* Exercise aim
Search the data below for "scene"; list each line that holds it.

>> Start Source excerpt

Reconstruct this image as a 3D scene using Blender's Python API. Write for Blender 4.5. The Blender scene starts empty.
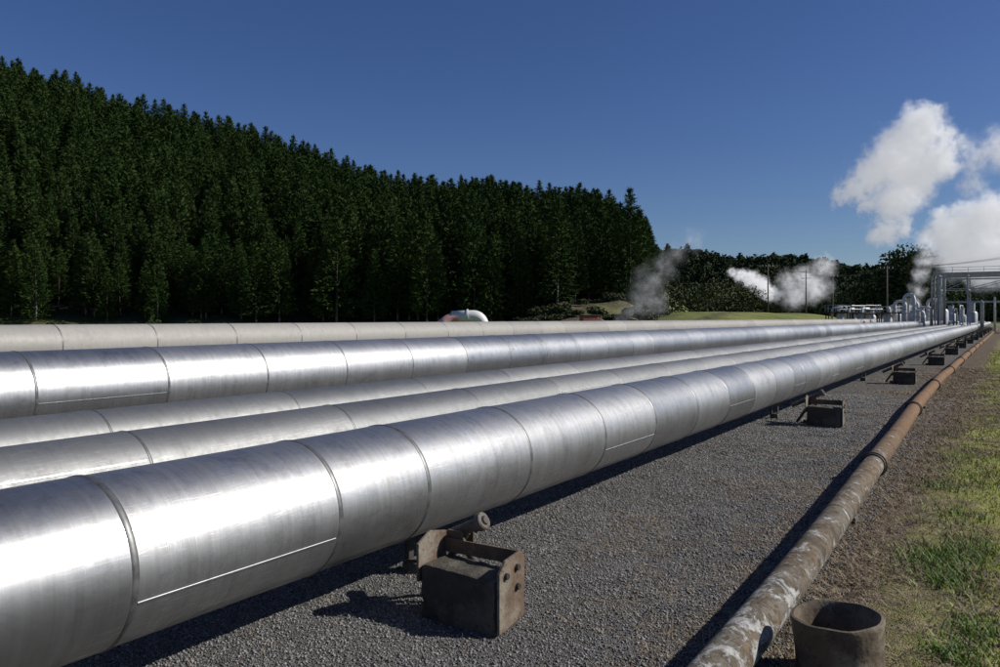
import bpy, math, random
import numpy as np
from mathutils import Vector
random.seed(7); RNG=np.random.default_rng(7)
scene=bpy.context.scene
COL=scene.collection
YAW=math.atan(510/800); S=math.sin(YAW); C=math.cos(YAW); CAMH=1.6
def W(u,v,d):
    r=(u-500)/800*d
    return (r*C-d*S, r*S+d*C, CAMH-(v-318)/800*d)
# ------------------------------------------------ noise
def _h(ix,iy,s):
    n=(ix.astype(np.int64)*374761393+iy.astype(np.int64)*668265263+s*982451653)&0x7fffffff
    n=((n^(n>>13))*1274126177)&0x7fffffff
    return ((n^(n>>16))&0xffff)/65535.0
def vn(x,y,s=0):
    x=np.asarray(x,float); y=np.asarray(y,float)
    ix=np.floor(x); iy=np.floor(y); fx=x-ix; fy=y-iy
    fx=fx*fx*(3-2*fx); fy=fy*fy*(3-2*fy)
    a=_h(ix,iy,s); b=_h(ix+1,iy,s); c=_h(ix,iy+1,s); d=_h(ix+1,iy+1,s)
    return (a*(1-fx)+b*fx)*(1-fy)+(c*(1-fx)+d*fx)*fy
def fbm(x,y,s=0,o=4):
    t=0; a=.5; n=0
    for i in range(o):
        t=t+a*vn(np.asarray(x)*2**i,np.asarray(y)*2**i,s+i); n+=a; a*=.5
    return t/n
def sst(a,b,x):
    t=np.clip((np.asarray(x,float)-a)/(b-a),0,1); return t*t*(3-2*t)
# ------------------------------------------------ mesh helpers
def mesh(name,V,F,mats=(),smooth=False,midx=None,sharp=None):
    me=bpy.data.meshes.new(name)
    V=np.asarray(V,dtype=np.float32)
    if isinstance(F,np.ndarray):
        n,k=F.shape
        me.vertices.add(len(V)); me.vertices.foreach_set('co',V.ravel())
        me.loops.add(n*k); me.loops.foreach_set('vertex_index',F.astype(np.int32).ravel())
        me.polygons.add(n); me.polygons.foreach_set('loop_start',np.arange(0,n*k,k,dtype=np.int32))
        me.update(calc_edges=True)
    else:
        me.from_pydata(V.tolist(),[],F)
    for m in mats: me.materials.append(m)
    if midx is not None: me.polygons.foreach_set('material_index',np.asarray(midx,dtype=np.int32))
    if smooth: me.polygons.foreach_set('use_smooth',np.ones(len(me.polygons),dtype=bool))
    me.update()
    if not isinstance(F,np.ndarray): me.validate()
    if sharp: me.set_sharp_from_angle(angle=math.radians(sharp))
    return me
def obj(name,me,parent=None,loc=(0,0,0),rot=(0,0,0),bevel=0):
    o=bpy.data.objects.new(name,me); COL.objects.link(o)
    o.location=loc; o.rotation_euler=rot
    if parent is not None: o.parent=parent
    if bevel:
        m=o.modifiers.new('bevel','BEVEL'); m.width=bevel; m.segments=2; m.limit_method='ANGLE'
    return o
def tag(o,label=None,category=None,group=None,kind=None):
    if label: o['label']=label
    if category: o['category']=category
    if group: o['group']=group
    if kind: o['kind']=kind
    return o
def join(parts):
    V=[];F=[];n=0
    for v,f in parts:
        V+=list(map(tuple,v)); F+=[tuple(i+n for i in q) for q in f]; n+=len(v)
    return V,F
def box(cx,cy,cz,sx,sy,sz,rz=0):
    x,y,z=sx/2,sy/2,sz/2
    v=[(-x,-y,-z),(x,-y,-z),(x,y,-z),(-x,y,-z),(-x,-y,z),(x,-y,z),(x,y,z),(-x,y,z)]
    f=[(0,3,2,1),(4,5,6,7),(0,1,5,4),(1,2,6,5),(2,3,7,6),(3,0,4,7)]
    c,s=math.cos(rz),math.sin(rz)
    return [(cx+a*c-b*s,cy+a*s+b*c,cz+d) for a,b,d in v],f
def tube(path,r,n=16,cap=True):
    P=[Vector(p) for p in path]; rs=r if isinstance(r,(list,tuple)) else [r]*len(P)
    T=[]
    for i in range(len(P)):
        a=P[max(i-1,0)]; b=P[min(i+1,len(P)-1)]; T.append((b-a).normalized())
    up=Vector((0,0,1)) if abs(T[0].z)<.9 else Vector((1,0,0))
    x=T[0].cross(up).normalized(); V=[];F=[]
    for i,p in enumerate(P):
        x=(x-T[i]*x.dot(T[i])).normalized(); y=T[i].cross(x)
        for k in range(n):
            a=2*math.pi*k/n; V.append(tuple(p+(x*math.cos(a)+y*math.sin(a))*rs[i]))
    for i in range(len(P)-1):
        for k in range(n):
            a=i*n+k; b=i*n+(k+1)%n; F.append((a,b,b+n,a+n))
    if cap:
        F.append(tuple(range(n))[::-1]); F.append(tuple(range((len(P)-1)*n,len(P)*n)))
    return V,F
def lathe(prof,n=32,axis='z'):
    V=[];F=[]
    for r,z in prof:
        for k in range(n):
            a=2*math.pi*k/n
            V.append((r*math.cos(a),r*math.sin(a),z) if axis=='z' else ((r*math.cos(a),z,r*math.sin(a)) if axis=='y' else (z,r*math.cos(a),r*math.sin(a))))
    for i in range(len(prof)-1):
        for k in range(n):
            a=i*n+k;b=i*n+(k+1)%n;F.append((a,b,b+n,a+n))
    return V,F
def sweep(path,bend=.5,steps=5):
    P=[Vector(p) for p in path]; out=[P[0]]
    for i in range(1,len(P)-1):
        a=P[i]+(P[i-1]-P[i]).normalized()*bend; b=P[i]+(P[i+1]-P[i]).normalized()*bend
        for k in range(steps+1):
            t=k/steps; out.append((1-t)**2*a+2*t*(1-t)*P[i]+t*t*b)
    out.append(P[-1]); return out
def empty(name,loc,rot=(0,0,0)):
    e=bpy.data.objects.new(name,None); e.empty_display_size=.3; e.location=loc; e.rotation_euler=rot
    COL.objects.link(e); return e
KIDS={}
def dup(root,loc,rot=None,scale=None):
    if root.name not in KIDS: KIDS[root.name]=list(root.children)
    n=root.copy(); COL.objects.link(n); n.location=loc
    if rot is not None: n.rotation_euler=rot
    if scale is not None: n.scale=scale
    for c in KIDS[root.name]:
        k=c.copy(); COL.objects.link(k); k.parent=n
    return n
# ------------------------------------------------ materials
class NT:
    def __init__(s,name):
        s.m=bpy.data.materials.new(name); s.m.use_nodes=True; s.t=s.m.node_tree; s.t.nodes.clear()
        s.out=s.n('ShaderNodeOutputMaterial')
    def n(s,t,**k):
        x=s.t.nodes.new(t)
        for a,b in k.items(): setattr(x,a,b)
        return x
    def l(s,a,b): s.t.links.new(a,b)
    def setin(s,sock,v):
        if isinstance(v,bpy.types.NodeSocket): s.l(v,sock)
        else: sock.default_value=(tuple(v)+(1,) if isinstance(v,(tuple,list)) and len(v)==3 and sock.type=='RGBA' else v)
    def math(s,op,a,b=0,c=None,clamp=False):
        x=s.n('ShaderNodeMath',operation=op); x.use_clamp=clamp
        s.setin(x.inputs[0],a); s.setin(x.inputs[1],b)
        if c is not None: s.setin(x.inputs[2],c)
        return x.outputs[0]
    def vm(s,op,a,b,out=0,sc=None):
        x=s.n('ShaderNodeVectorMath',operation=op); s.setin(x.inputs[0],a); s.setin(x.inputs[1],b)
        if sc is not None: s.setin(x.inputs['Scale'],sc)
        return x.outputs[out]
    def mix(s,f,a,b,bt='MIX'):
        x=s.n('ShaderNodeMix',data_type='RGBA',blend_type=bt)
        s.setin(x.inputs[0],f); s.setin(x.inputs[6],a); s.setin(x.inputs[7],b); return x.outputs[2]
    def rng(s,v,a,b,c=0.,d=1.,smooth=False):
        x=s.n('ShaderNodeMapRange'); x.interpolation_type='SMOOTHSTEP' if smooth else 'LINEAR'
        s.setin(x.inputs[0],v)
        for i,q in enumerate((a,b,c,d)): s.setin(x.inputs[i+1],q)
        return x.outputs[0]
    def pos(s): return s.n('ShaderNodeNewGeometry').outputs['Position']
    def obj(s): return s.n('ShaderNodeTexCoord').outputs['Object']
    def island(s): return s.n('ShaderNodeNewGeometry').outputs['Random Per Island']
    def scale(s,v,sc):
        x=s.n('ShaderNodeMapping'); s.l(v,x.inputs[0]); x.inputs['Scale'].default_value=sc; return x.outputs[0]
    def noise(s,v,sc,det=4,rough=.55,dist=0,out='Fac'):
        x=s.n('ShaderNodeTexNoise'); s.l(v,x.inputs['Vector']); x.inputs['Scale'].default_value=sc
        x.inputs['Detail'].default_value=det; x.inputs['Roughness'].default_value=rough; x.inputs['Distortion'].default_value=dist
        return x.outputs[out]
    def bump(s,h,st=.3,dist=.01,nrm=None):
        x=s.n('ShaderNodeBump'); x.inputs['Strength'].default_value=st; x.inputs['Distance'].default_value=dist
        s.l(h,x.inputs['Height'])
        if nrm is not None: s.l(nrm,x.inputs['Normal'])
        return x.outputs[0]
    def pbr(s,col,rough=.8,metal=0.,nrm=None,spec=.5):
        p=s.n('ShaderNodeBsdfPrincipled'); s.setin(p.inputs['Base Color'],col); s.setin(p.inputs['Roughness'],rough)
        s.setin(p.inputs['Metallic'],metal); s.setin(p.inputs['Specular IOR Level'],spec)
        if nrm is not None: s.l(nrm,p.inputs['Normal'])
        s.l(p.outputs[0],s.out.inputs[0]); s.p=p; return s.m
def m_clad(name,c0,c1,r0=.27,r1=.42,metal=1.,stain=.35,scr_=.35,dk=(.22,.215,.205)):
    t=NT(name); g=t.pos(); isl=t.island()
    col=t.mix(isl,c0,c1)
    cloud=t.noise(g,1.7,5,.6); fine=t.noise(t.scale(g,(4,1.5,4)),11,6,.75); mott=t.noise(g,9,7,.75,.3); blot=t.noise(g,3.3,7,.72,.6)
    streak=t.noise(t.scale(g,(2,30,1.)),1.,6,.7)
    st=t.rng(streak,.36,.62)
    dirt=t.mix(t.math('MULTIPLY',t.math('SUBTRACT',1.,st),stain),col,dk)
    dirt=t.mix(t.rng(mott,.50,.64,0,.32),dirt,dk)
    dirt=t.mix(t.rng(blot,.54,.66,0,.42),dirt,dk)
    def scratch(sc,rot,th):
        mp=t.n('ShaderNodeMapping'); t.l(g,mp.inputs[0]); mp.inputs['Rotation'].default_value=rot; mp.inputs['Scale'].default_value=sc
        return t.rng(t.noise(mp.outputs[0],1.,2,.5,1.3),th,th+.02)
    s1=scratch((70,4,70),(0,0,0),.63); s2=scratch((8,150,8),(.3,0,0),.64); s3=scratch((60,4,60),(.7,0,.3),.65); s4=scratch((40,3,60),(-.5,.2,0),.66)
    scr=t.math('MAXIMUM',t.math('MAXIMUM',s1,s2),t.math('MAXIMUM',s3,s4))
    scr=t.math('MULTIPLY',scr,t.rng(cloud,.36,.56))
    col2=t.mix(t.math('MULTIPLY',scr,scr_),dirt,(.85,.86,.87))
    ro=t.math('ADD',t.rng(isl,0,1,r0,r1),t.math('ADD',t.rng(cloud,.3,.7,-.02,.03),t.rng(mott,.3,.7,-.05,.06)))
    ro=t.math('SUBTRACT',ro,t.math('MULTIPLY',scr,.22*scr_))
    h=t.noise(t.scale(g,(1.2,1.0,1.2)),1.9,3,.5)
    n1=t.bump(h,.2,.02); n2=t.bump(fine,.06,.003,n1)
    return t.pbr(col2,ro,metal,n2)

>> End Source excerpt

* Complete output
Reconstruct this image as a 3D scene using Blender's Python API. Write for Blender 4.5. The Blender scene starts empty.
scene=bpy.context.scene
COL=scene.collection